* GIVEN DATA *
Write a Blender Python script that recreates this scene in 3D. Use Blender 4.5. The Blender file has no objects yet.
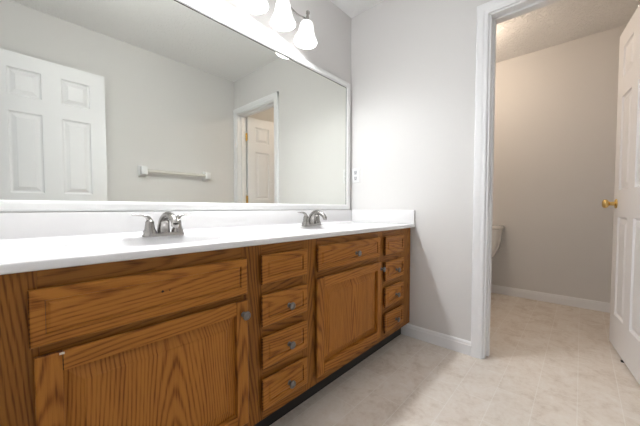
import bpy, bmesh, math, random
from mathutils import Vector, Matrix
random.seed(7)
PI = math.pi
sc = bpy.context.scene
COL = sc.collection

# ------------------------------------------------------------------ camera
cam = bpy.data.cameras.new('camera')
cam.sensor_fit = 'HORIZONTAL'; cam.sensor_width = 36.0
cam.lens = 36.0 * 287.916 / 640.0
cam.shift_y = (218.07 - 213.0) / 640.0
cam.clip_start = 0.02
camo = bpy.data.objects.new('camera', cam); COL.objects.link(camo)
yaw, pitch = math.radians(42.2286), math.radians(-2.0)
Fv = Vector((math.cos(yaw)*math.cos(pitch), math.sin(yaw)*math.cos(pitch), math.sin(pitch)))
Rv = Vector((math.sin(yaw), -math.cos(yaw), 0)); Uv = Rv.cross(Fv)
camo.matrix_world = Matrix(((Rv.x, Uv.x, -Fv.x, -1.9288), (Rv.y, Uv.y, -Fv.y, -1.409), (Rv.z, Uv.z, -Fv.z, 0.9118), (0, 0, 0, 1)))
sc.camera = camo

# ------------------------------------------------------------------ world, daylight, exposure
w = bpy.data.worlds.new('world'); sc.world = w; w.use_nodes = True
bg = w.node_tree.nodes['Background']
bg.inputs['Color'].default_value = (0.80, 0.88, 1.0, 1); bg.inputs['Strength'].default_value = 1.0
sc.view_settings.view_transform = 'Standard'; sc.view_settings.look = 'None'
sc.view_settings.gamma = 1.0; sc.view_settings.use_curve_mapping = False
sc.view_settings.exposure = 0.56

def area_light(name, loc, aim, sx, sy, power, col):
    l = bpy.data.lights.new(name, 'AREA'); l.shape = 'RECTANGLE'; l.size = sx; l.size_y = sy
    l.energy = power; l.color = col
    o = bpy.data.objects.new(name, l); COL.objects.link(o); o.location = loc
    o.rotation_euler = (Vector(aim) - Vector(loc)).to_track_quat('-Z', 'Y').to_euler()
    return o
LAMP_COL = (0.93, 0.965, 1.0)
ROOM_FILL_POWER = 7.0
DAY_POWER, BULB_POWER, SHADE_GLOW, OPENING_POWER, WC_POWER = 7.0, 0.9, 0.58, 2.5, 8.6
area_light('daylight_window', (-4.72, -1.0, 1.45), (-2, -1.3, 1.2), 1.5, 1.3, DAY_POWER, (0.86, 0.93, 1.0))

# ------------------------------------------------------------------ materials
def mat(name, col, rough=0.5, metal=0.0, spec=None, emit=None, estr=0.0, coat=0.0):
    m = bpy.data.materials.new(name); m.use_nodes = True
    b = m.node_tree.nodes['Principled BSDF']
    b.inputs['Base Color'].default_value = (*col, 1); b.inputs['Roughness'].default_value = rough
    b.inputs['Metallic'].default_value = metal
    if spec is not None: b.inputs['Specular IOR Level'].default_value = spec
    if emit: b.inputs['Emission Color'].default_value = (*emit, 1); b.inputs['Emission Strength'].default_value = estr
    b.inputs['Coat Weight'].default_value = coat
    return m
def nd(m, t, **kw):
    n = m.node_tree.nodes.new(t)
    for k, v in kw.items(): setattr(n, k, v)
    return n
def ln(m, a, b): m.node_tree.links.new(a, b)
def mth(m, op, a, b=None):
    n = nd(m, 'ShaderNodeMath', operation=op)
    for i, v in enumerate((a, b)):
        if v is None: continue
        if isinstance(v, (int, float)): n.inputs[i].default_value = v
        else: ln(m, v, n.inputs[i])
    return n.outputs[0]
def bumped(m, scale, strength, dist, detail=4, rough=0.6):
    tc = nd(m, 'ShaderNodeTexCoord'); n = nd(m, 'ShaderNodeTexNoise')
    n.inputs['Scale'].default_value = scale; n.inputs['Detail'].default_value = detail; n.inputs['Roughness'].default_value = rough
    ln(m, tc.outputs['Object'], n.inputs['Vector'])
    b = nd(m, 'ShaderNodeBump'); b.inputs['Strength'].default_value = strength; b.inputs['Distance'].default_value = dist
    ln(m, n.outputs['Fac'], b.inputs['Height']); ln(m, b.outputs[0], m.node_tree.nodes['Principled BSDF'].inputs['Normal'])
    return m
def ramp(m, fac, stops):
    r = nd(m, 'ShaderNodeValToRGB'); e = r.color_ramp.elements
    while len(e) < len(stops): e.new(0.5)
    for el, (p, c) in zip(e, stops): el.position = p; el.color = (*c, 1)
    ln(m, fac, r.inputs[0]); return r.outputs[0]

M = {}
M['wall'] = bumped(mat('wall_paint', (0.74, 0.725, 0.71), 0.75, spec=0.25), 260, 0.12, 0.002)
M['wcwall'] = M['wall']
M['trim'] = mat('white_trim_paint', (0.88, 0.88, 0.89), 0.35)
M['door'] = bumped(mat('white_door_paint', (0.85, 0.845, 0.855), 0.4), 180, 0.06, 0.001)
M['jambgap'] = mat('dark_gap', (0.03, 0.025, 0.02), 0.8)
M['marble'] = mat('white_cultured_marble', (0.84, 0.83, 0.83), 0.22, coat=0.3)
M['frame'] = mat('white_mirror_frame', (0.85, 0.85, 0.84), 0.35)
M['mirror'] = mat('mirror_silver', (0.86, 0.875, 0.83), 0.0, 1.0)
M['nickel'] = mat('brushed_nickel', (0.36, 0.345, 0.33), 0.27, 1.0)
M['pewter'] = mat('pewter', (0.22, 0.21, 0.20), 0.36, 1.0)
M['brass'] = mat('polished_brass', (0.78, 0.56, 0.22), 0.25, 1.0)
M['black'] = mat('black_vinyl', (0.012, 0.011, 0.011), 0.6)
M['white'] = mat('white_plastic', (0.82, 0.82, 0.82), 0.35)
M['slot'] = mat('outlet_grey', (0.55, 0.55, 0.56), 0.5)
M['hole'] = mat('hole_dark', (0.02, 0.012, 0.006), 0.9)
M['porcelain'] = mat('white_porcelain', (0.80, 0.78, 0.75), 0.12, coat=0.4)
M['shade'] = mat('frosted_glass_shade', (0.88, 0.88, 0.87), 0.4, emit=(1.0, 0.985, 0.97), estr=SHADE_GLOW)
M['bulb'] = mat('bulb_glow', (1, 1, 1), 0.4, emit=(1.0, 0.93, 0.85), estr=12.0)
M['dome'] = mat('dome_glass', (0.9, 0.9, 0.88), 0.4, emit=(1.0, 0.88, 0.74), estr=1.2)
M['filldome'] = mat('fill_dome_glass', (0.9, 0.9, 0.9), 0.4, emit=(1.0, 0.98, 0.96), estr=1.2)
M['acrylic'] = mat('cream_towel_rail', (0.72, 0.70, 0.64), 0.25)
M['carpet'] = bumped(mat('beige_carpet', (0.62, 0.58, 0.53), 0.95, spec=0.1), 300, 0.5, 0.006)
M['chip'] = mat('bare_chip', (0.75, 0.68, 0.58), 0.8)

def ceiling_mat(name, dist):
    m = mat(name, (0.91, 0.905, 0.90), 0.9, spec=0.1)
    tc = nd(m, 'ShaderNodeTexCoord'); n = nd(m, 'ShaderNodeTexNoise')
    n.inputs['Scale'].default_value = 16; n.inputs['Detail'].default_value = 3; n.inputs['Distortion'].default_value = 1.8
    ln(m, tc.outputs['Object'], n.inputs['Vector'])
    r = ramp(m, n.outputs['Fac'], [(0.42, (0, 0, 0)), (0.52, (1, 1, 1)), (0.60, (0.2, 0.2, 0.2))])
    b = nd(m, 'ShaderNodeBump'); b.inputs['Strength'].default_value = 0.5; b.inputs['Distance'].default_value = dist
    ln(m, r, b.inputs['Height']); ln(m, b.outputs[0], m.node_tree.nodes['Principled BSDF'].inputs['Normal'])
    return m
M['ceiling'] = ceiling_mat('textured_ceiling', 0.005); M['stomped'] = ceiling_mat('stomped_ceiling', 0.03)

def floor_mat():
    m = mat('vinyl_tile_floor', (0.6, 0.54, 0.47), 0.42, spec=0.4)
    b = m.node_tree.nodes['Principled BSDF']
    tc = nd(m, 'ShaderNodeTexCoord')
    mp = nd(m, 'ShaderNodeMapping'); mp.inputs['Location'].default_value = (0.265, 0.812, 0)
    ln(m, tc.outputs['Object'], mp.inputs[0])
    br = nd(m, 'ShaderNodeTexBrick'); br.offset = 0.5
    br.inputs['Scale'].default_value = 1.0; br.inputs['Brick Width'].default_value = 0.302; br.inputs['Row Height'].default_value = 0.151
    br.inputs['Mortar Size'].default_value = 0.0022; br.inputs['Mortar Smooth'].default_value = 0.6; br.inputs['Bias'].default_value = 0.0
    br.inputs['Color1'].default_value = (0.46, 0.46, 0.46, 1); br.inputs['Color2'].default_value = (0.54, 0.54, 0.54, 1); br.inputs['Mortar'].default_value = (0.5, 0.5, 0.5, 1)
    ln(m, mp.outputs[0], br.inputs['Vector'])
    n1 = nd(m, 'ShaderNodeTexNoise'); n1.inputs['Scale'].default_value = 9; n1.inputs['Detail'].default_value = 7; n1.inputs['Roughness'].default_value = 0.65; n1.inputs['Distortion'].default_value = 0.8
    ln(m, tc.outputs['Object'], n1.inputs['Vector'])
    n2 = nd(m, 'ShaderNodeTexNoise'); n2.inputs['Scale'].default_value = 45; n2.inputs['Detail'].default_value = 5; n2.inputs['Roughness'].default_value = 0.7
    ln(m, tc.outputs['Object'], n2.inputs['Vector'])
    s = mth(m, 'ADD', mth(m, 'MULTIPLY', n1.outputs['Fac'], 0.65), mth(m, 'MULTIPLY', n2.outputs['Fac'], 0.35))
    sep = nd(m, 'ShaderNodeSeparateColor'); ln(m, br.outputs['Color'], sep.inputs[0])
    s = mth(m, 'ADD', s, mth(m, 'MULTIPLY', mth(m, 'SUBTRACT', sep.outputs[0], 0.5), 0.5))
    c = ramp(m, s, [(0.30, (0.57, 0.475, 0.385)), (0.5, (0.745, 0.67, 0.59)), (0.70, (0.82, 0.77, 0.71))])
    mx = nd(m, 'ShaderNodeMix', data_type='RGBA')
    ln(m, mth(m, 'MULTIPLY', br.outputs['Fac'], 0.5), mx.inputs['Factor'])
    ln(m, c, mx.inputs['A']); mx.inputs['B'].default_value = (0.88, 0.85, 0.80, 1)
    ln(m, mx.outputs['Result'], b.inputs['Base Color'])
    bp = nd(m, 'ShaderNodeBump'); bp.inputs['Strength'].default_value = 0.15; bp.inputs['Distance'].default_value = 0.002; bp.invert = True
    ln(m, br.outputs['Fac'], bp.inputs['Height']); ln(m, bp.outputs[0], b.inputs['Normal'])
    return m
M['floor'] = floor_mat()

def oak(name, along, gain=1.0):
    m = mat(name, (0.4, 0.2, 0.08), 0.42, spec=0.2, coat=0.0)
    b = m.node_tree.nodes['Principled BSDF']; b.inputs['Coat Roughness'].default_value = 0.3
    tc = nd(m, 'ShaderNodeTexCoord'); sp = nd(m, 'ShaderNodeSeparateXYZ'); ln(m, tc.outputs['Object'], sp.inputs[0])
    X, Y, Z = sp.outputs
    a, bb = (X, Z) if along == 'z' else (Z, X)
    rnd = nd(m, 'ShaderNodeObjectInfo').outputs['Random']
    a = mth(m, 'ADD', a, mth(m, 'MULTIPLY', Y, 0.3))
    a2 = mth(m, 'ADD', a, mth(m, 'MULTIPLY', mth(m, 'SUBTRACT', rnd, 0.5), 0.10))
    def noise(sa, sb, detail, rough=0.6):
        cv = nd(m, 'ShaderNodeCombineXYZ')
        ln(m, mth(m, 'MULTIPLY', a, sa), cv.inputs[0]); ln(m, mth(m, 'MULTIPLY', bb, sb), cv.inputs[1]); ln(m, mth(m, 'MULTIPLY', rnd, 37.0), cv.inputs[2])
        n = nd(m, 'ShaderNodeTexNoise'); n.inputs['Scale'].default_value = 1; n.inputs['Detail'].default_value = detail; n.inputs['Roughness'].default_value = rough
        ln(m, cv.outputs[0], n.inputs['Vector']); return n.outputs['Fac']
    low = noise(8, 1.3, 2)
    s = mth(m, 'SQRT', mth(m, 'ADD', mth(m, 'MULTIPLY', a2, a2), 0.0025))
    s = mth(m, 'ADD', s, mth(m, 'MULTIPLY', bb, 0.065))
    s = mth(m, 'ADD', s, mth(m, 'MULTIPLY', low, 0.045))
    s = mth(m, 'ADD', s, mth(m, 'MULTIPLY', noise(70, 4, 3), 0.005))
    wv = mth(m, 'ADD', mth(m, 'MULTIPLY', mth(m, 'SINE', mth(m, 'MULTIPLY', s, 2*PI/0.0085)), 0.5), 0.5)
    wv = mth(m, 'POWER', wv, 2.2)
    pore = noise(330, 9, 3, 0.7)
    broad = noise(22, 1.6, 3)
    v = mth(m, 'MULTIPLY', wv, mth(m, 'MULTIPLY', pore, 1.35))
    v = mth(m, 'ADD', mth(m, 'MULTIPLY', v, 0.62), mth(m, 'MULTIPLY', mth(m, 'SUBTRACT', broad, 0.5), 0.8))
    v = mth(m, 'ADD', v, mth(m, 'MULTIPLY', mth(m, 'SUBTRACT', pore, 0.5), 0.7))
    v = mth(m, 'ADD', v, mth(m, 'MULTIPLY', mth(m, 'SUBTRACT', rnd, 0.5), 0.10))
    ge = nd(m, 'ShaderNodeNewGeometry'); vt = nd(m, 'ShaderNodeSeparateXYZ'); ln(m, ge.outputs['Normal'], vt.inputs[0])
    endg = mth(m, 'GREATER_THAN', mth(m, 'ABSOLUTE', vt.outputs[0 if along == 'x' else 2]), 0.75)
    v = mth(m, 'ADD', v, mth(m, 'MULTIPLY', endg, 0.55))           # end grain takes the stain darker; deepened to paint in the gap shadows
    g = gain
    c = ramp(m, v, [(0.0, (0.44*g, 0.176*g, 0.030*g)), (0.30, (0.325*g, 0.118*g, 0.018*g)), (0.62, (0.18*g, 0.057*g, 0.008*g)), (0.95, (0.075*g, 0.022*g, 0.004*g))])
    ln(m, c, b.inputs['Base Color'])
    bp = nd(m, 'ShaderNodeBump'); bp.inputs['Strength'].default_value = 0.12; bp.inputs['Distance'].default_value = 0.001; bp.invert = True
    ln(m, v, bp.inputs['Height']); ln(m, bp.outputs[0], b.inputs['Normal'])
    return m
M['oak_v'] = oak('oak_upright_grain', 'z'); M['oak_h'] = oak('oak_level_grain', 'x')
M['frame_v'] = oak('oak_frame_upright_grain', 'z', 0.74); M['frame_h'] = oak('oak_frame_level_grain', 'x', 0.74)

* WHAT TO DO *
Repeat the listing above from its first line through the line that contains "COL = sc.collection", both included, and nothing more. Drop the pictures.

* RESULT OF THIS TASK *
Write a Blender Python script that recreates this scene in 3D. Use Blender 4.5. The Blender file has no objects yet.
import bpy, bmesh, math, random
from mathutils import Vector, Matrix
random.seed(7)
PI = math.pi
sc = bpy.context.scene
COL = sc.collection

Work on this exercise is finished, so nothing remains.